Leserbrief von Gunnar Schuetzenduebe: Vor zehn Jahren floh ich aus einer Region, in der es für mich keine Perspektiven gab. Nicht nur die wirtschaftliche Lage war katastrophal, sondern auch die politische. Denn aufgrund der schlechten Bedingungen kam es zu Radikalisierungen nicht weniger und diese Springer bestiefelten und Bomber bejackten machten den letzten normal denkenden Menschen das Leben schwer.

Kurz, die Gesamtsituation beschert dieser Region seit gut 25 Jahren einen Bevölkerungsschwund, der bis heute anhält. Das war dann auch für mich, nach langer Treue zur diesem Land, der Grund zu flüchten. Angekommen im beschaulichen Leipzig stellte ich fest, dass die Welt tatsächlich noch etwas zu bieten hat. Weltoffen, tolerant und bunt. So präsentierte sich meine neue Heimat und meine Eindrücke, die ich als Tourist in früheren Jahren erleben durfte, wurden bestätigt.

Das Land aus dem ich floh, nennt sich Mansfelder Land und wird den wenigsten hier ein Begriff sein. Obwohl dort solch große Persönlichkeiten wie Martin Luther und Elsterglanz herkommen.

Doch nun sehe ich eine Entwicklung, die mich irgendwie beunruhigt.

Menschen treffen sich vorrangig an Montagen und skandieren ähnliches wie in meiner alten Heimat. Auch hier sind das nur eine Hand voll, doch sie benehmen sich so, als wären sie zwei Hände voll.
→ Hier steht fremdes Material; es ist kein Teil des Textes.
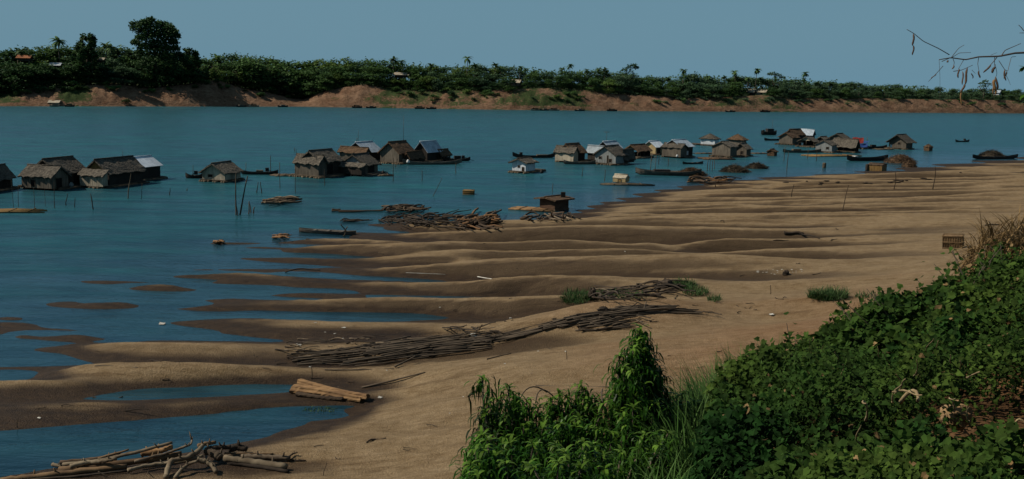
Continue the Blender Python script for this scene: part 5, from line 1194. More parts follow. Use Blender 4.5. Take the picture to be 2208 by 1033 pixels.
# --- split timber log
OT = GT(712, 850)
def beam_log(name, label, p0, p1, r0, r1, m, seed, lift0=.0, lift1=.0):
    A = GT(*p0, lift0); B_ = GT(*p1, lift1); O = (A + B_) / 2; mb = MB(); nrr = np.random.RandomState(seed); S, n = 16, 26; V = []
    ax = (B_ - A); L = np.linalg.norm(ax); ax /= L; u = np.cross(ax, [0, 0, 1]); u /= np.linalg.norm(u); w_ = np.cross(u, ax); prof = nrr.uniform(.76, 1.16, S)
    for i in range(n + 1):
        t = i / n; r = r0 + (r1 - r0) * t
        for k in range(S):
            a = 6.283 * k / S; rr = r * prof[k] * nrr.uniform(.92, 1.07); c = A - O + ax * L * (t + nrr.uniform(-.012, .012) * (i in (0, n))) + np.array([0, 0, .035 * math.sin(t * 5 + seed)])
            V.append(c + u * rr * 1.15 * math.cos(a) + w_ * rr * .9 * math.sin(a))
    mb.add(V, [(i * S + k, i * S + (k + 1) % S, (i + 1) * S + (k + 1) % S, (i + 1) * S + k) for i in range(n) for k in range(S)] + [tuple(range(S - 1, -1, -1)), tuple(n * S + k for k in range(S))], False)
    o = mb.build(name, m, None, O); return tag(o, label, 'log')
beam_log('timber_log', 'thick orange brown timber log, the upper of two lying against each other', (647, 825), (793, 857), .19, .15, M_timber, 2, .36, .18)
beam_log('timber_log', 'thick orange brown timber log, the lower and rougher of the two', (632, 838), (780, 860), .24, .17, M_timber, 6, .20, .12)
beam_log('timber_log', 'dark sodden timber pressed into the mud under the two orange logs', (640, 852), (740, 862), .13, .12, M_dlog, 8, .05, .05)
rod('stake', GT(672, 818), GT(672, 818) + np.array([.0, 0, .62]), .03, R_bam, 'short dark stake upright behind the orange timber logs', 'stake')
# --- log pile at the bottom left (pixel paths of each log)
def c2(x, y): return 60 + x / 3.561, 920 + y / 3.561
def curved_log(name, label, path, rpx, m, lifts=None, group='logs piled at the bottom left shore', taper=.75, hollow=False, fork=None):
    P = []; n = len(path)
    for i, (x, y) in enumerate(path):
        px, py = c2(x, y); P.append(GT(px, py, lifts[i] if lifts else .1))
    P = np.array(P); s = depth_of(P.mean(0)) / FPX; O = P[0].copy(); r = rpx / 3.561 * s * 1.08
    T = np.linspace(0, n - 1, max(8, n * 5)); Q = np.stack([np.interp(T, range(n), P[:, k]) for k in range(3)], 1)
    for _ in range(3): Q[1:-1] = (Q[:-2] + Q[1:-1] * 2 + Q[2:]) / 4
    Q = Q - O; Q += np.array([[0, 0, rnd.gauss(0, r * .10)] for _ in Q]); R_ = np.linspace(1, taper, len(Q)) * r * np.array([rnd.uniform(.86, 1.14) for _ in Q])
    mb = MB(); mb.tube(Q, R_, 9)
    if fork is not None: f = Q[-3]; mb.tube([f, f + np.array(fork) * .5, f + np.array(fork)], [r * .7, r * .5, r * .2], 6)
    for _ in range(2):
        f = Q[rnd.randrange(2, len(Q) - 2)]; mb.tube([f, f + np.array([rnd.uniform(-.1, .1), rnd.uniform(-.1, .1), r * 2.0])], [r * .45, r * .2], 5)
    o = mb.build(name, m, None, O); tag(o, label, 'log', group)
    return o
Lw = [M_log, M_drift, M_driftdk, M_timber]; M_pale2 = mat('bleached_wood', (.235, .185, .120), (.115, .084, .052), 2.5, (.6, .6, .6), .95, .5, .02, .15); M_warm = mat('warm_wood', (.21, .13, .065), (.095, .056, .03), 2.5, (.6, .6, .6), .95, .5, .02, .15)
curved_log('driftwood_log', 'long brown log across the front of the pile, its sawn end near the middle', [(-250, 425), (0, 392), (380, 350), (760, 305)], 24, M_warm, (.06, .1, .12, .16))
curved_log('driftwood_pole', 'straight dark pole along the very bottom of the log pile', [(-250, 440), (0, 412), (400, 380), (760, 342)], 11, M_driftdk, (.03, .04, .05, .08))
curved_log('driftwood_log', 'pale stubby log end at the far left tip of the pile', [(190, 293), (262, 304)], 14, M_pale2, (.12, .12)); curved_log('driftwood_log', 'dark brown log along the back of the pile', [(250, 275), (560, 240), (880, 192)], 13, M_dlog, (.15, .25, .4))
curved_log('driftwood_log', 'pale bleached pole reaching to the back right, highest pole of the pile', [(270, 292), (560, 262), (860, 190), (1110, 125)], 14, M_pale2, (.2, .3, .5, .7)); curved_log('driftwood_log', 'thin tan pole poking out at the back of the pile', [(540, 246), (775, 178)], 10, M_warm, (.3, .5))
curved_log('driftwood_log', 'pale forked log bending through the left of the pile', [(325, 308), (450, 275), (560, 268), (680, 248)], 18, M_pale2, (.3, .35, .38, .5)); curved_log('driftwood_log', 'thick orange log lying high in the middle back', [(870, 212), (990, 190), (1110, 160)], 24, M_timber, (.35, .4, .5))
curved_log('driftwood_branch', 'curving branch with a raised forked tip behind the pile', [(820, 268), (1050, 212), (1200, 160), (1255, 140), (1262, 85)], 12, M_drift, (.3, .4, .5, .55, .6), taper=.5, fork=(-.12, .1, .3)); curved_log('driftwood_log', 'wide brown log filling the middle of the pile', [(240, 335), (600, 300), (1000, 245), (1180, 212)], 26, M_warm, (.12, .2, .25, .25))
curved_log('driftwood_branch', 'grey gnarled branch across the front middle', [(770, 335), (900, 305), (1060, 282), (1190, 268), (1345, 225)], 15, M_pale2, (.15, .18, .2, .3, .45)); curved_log('driftwood_branch', 'twisted root limb arching over the front, its foot on the sand', [(1062, 392), (1075, 330), (1095, 265), (1230, 240), (1310, 190), (1345, 140)], 21, M_pale2, (.05, .2, .4, .45, .55, .7))
curved_log('driftwood_branch', 'bent root limb with its foot on the sand, right of the arching limb', [(1132, 392), (1180, 330), (1230, 290), (1300, 268)], 15, M_pale2, (.05, .2, .3, .4)); curved_log('driftwood_branch', 'short thick root limb ending in a dark hollow tip', [(1300, 258), (1370, 270), (1420, 300), (1445, 350)], 20, M_pale2, (.4, .35, .25, .12))
curved_log('driftwood_log', 'gnarled root crown on top of the pile', [(1305, 150), (1370, 132), (1440, 125)], 17, M_warm, (.6, .62, .55)); curved_log('driftwood_log', 'dark log behind the root crown', [(1370, 180), (1460, 165), (1560, 158)], 21, M_driftdk, (.4, .4, .35))
curved_log('stump', 'dark broken stump at the back right of the pile', [(1545, 178), (1610, 155), (1680, 178)], 27, M_driftdk, (.2, .25, .15)); curved_log('driftwood_log', 'short fat log with a dark hollow end facing right', [(1370, 190), (1440, 215), (1480, 245)], 29, M_drift, (.35, .3, .2), taper=1.0)
curved_log('driftwood_log', 'large pale sawn log lying on the sand at the right of the pile', [(1510, 245), (1740, 275), (1985, 310)], 25, M_pale2, (.2, .17, .14), taper=.95); curved_log('driftwood_log', 'dark log tucked under the large pale sawn log', [(1540, 275), (1780, 310), (2000, 345)], 17, M_driftdk, (.07, .06, .05))
curved_log('driftwood_pole', 'thin reddish pole behind the large pale sawn log', [(1510, 205), (1700, 210), (1885, 212)], 7, M_warm, (.15, .1, .05)); curved_log('driftwood_log', 'tan log with a dark knotted end behind the large pale sawn log', [(1640, 235), (1820, 240), (2010, 245)], 24, M_drift, (.12, .12, .12))
curved_log('driftwood_branch', 'crooked twig at the right end of the pile', [(2000, 232), (2040, 212), (2068, 205)], 7, M_driftdk, (.1, .1, .15)); curved_log('driftwood_branch', 'thin twig lying on the sand at the far right of the pile', [(1990, 248), (2060, 262), (2135, 262)], 7, M_driftdk, (.05, .04, .03))
for (x0, y0, x1, y1, l) in ((540, 345, 610, 385, 'left'), (920, 350, 960, 392, 'right')): curved_log('driftwood_branch', 'spindly twig stuck in the sand before the pile, %s one of two' % l, [(x0, y0), (x1, y1)], 4, M_drift, (.2, .02))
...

Auch das ist mir aus meiner alten Heimat bekannt, denn anscheinend ist es eine Gesetzmäßigkeit, dass sich solche nicht so richtig mit Zahlen und Fakten auskennen.

Sie gehen regelmäßig auf die Straße, um ihre Meinung zu äußern und um zu beanstanden, dass man seine Meinung nicht mehr äußern kann. Und weil die freie Meinungsäußerung ein hohes Gut ist, wird jeder Demonstrant von mindestens 5 Polizisten bewacht, damit ihnen kein Schaden zugefügt werden kann.

Mich als Wirtschaftsflüchtling beunruhigt das. Denn ich war bis dato immer der Meinung, dass man dort seine Freiheiten verliert, wo man die eines anderen einschränkt. Auch die Tatsache, dass solche Güter wie die Solidarische Gemeinschaft und Humanismus erhalten und bewahrt werden sollten. Aber wenn die nicht mehr Bestandteil unseres Abendlandes sind, was wollen denn diese Retter des Abendlandes eigentlich retten? Ich als Ausländer sehe das natürlich aus meiner ganz eigenen Perspektive. Denn ich bin der Meinung, dass diese Menschen, die sich jeden Montag daran erinnern müssen, was sie letzten Montag zu hören bekommen haben, gar nicht mit den Flüchtlingen unzufrieden sind oder sogar mit der Regierung dieses Landes. Sie sind offensichtlich mit sich selbst unzufrieden und weil nun aber genau das sich niemand gern selbst eingesteht, sucht man sich einen Blitzableiter. Am besten einen, dem es noch viel schlechter geht.

Ich überlege derweil schon, wieder zurück in meine alte Heimat zu gehen. Da gibt es mittlerweile so wenig Menschen, dass man sich den Wohnraum aussuchen kann und so viele Arbeitsplätze findet, dass man damit halb Europa versorgen könnte. Ich hatte auch schon erwägt, mich dort als Präsident zu bewerben, aber da ich nicht in diesem Land geboren wurde, ist das leider nicht möglich.

So bleibt mir nur die Hoffnung, dass es in naher Zukunft bestimmt irgendwann einmal besser wird. Noch besser wäre natürlich, wenn genau das auch noch ein paar andere wollen. Und wenn jeder, der eine etwas naive aber gute Idee als naiv aber gut betitelt auch mitmachen würde, dann wären wir schon ein paar mehr. Aber auch das ist dann wohl doch ein wenig zu naiv……aber, das muss man zugeben, gut!

MfG
Ein fast perfekt integrierter Wirtschaftsflüchtling

Es gibt 2 Kommentare

Sehr schön geschrieben, das triffts genau.
Also ich würd mich freuen wenn sie hierbleiben, sie können uns doch nicht mit den ganzen Besorgten allein lassen.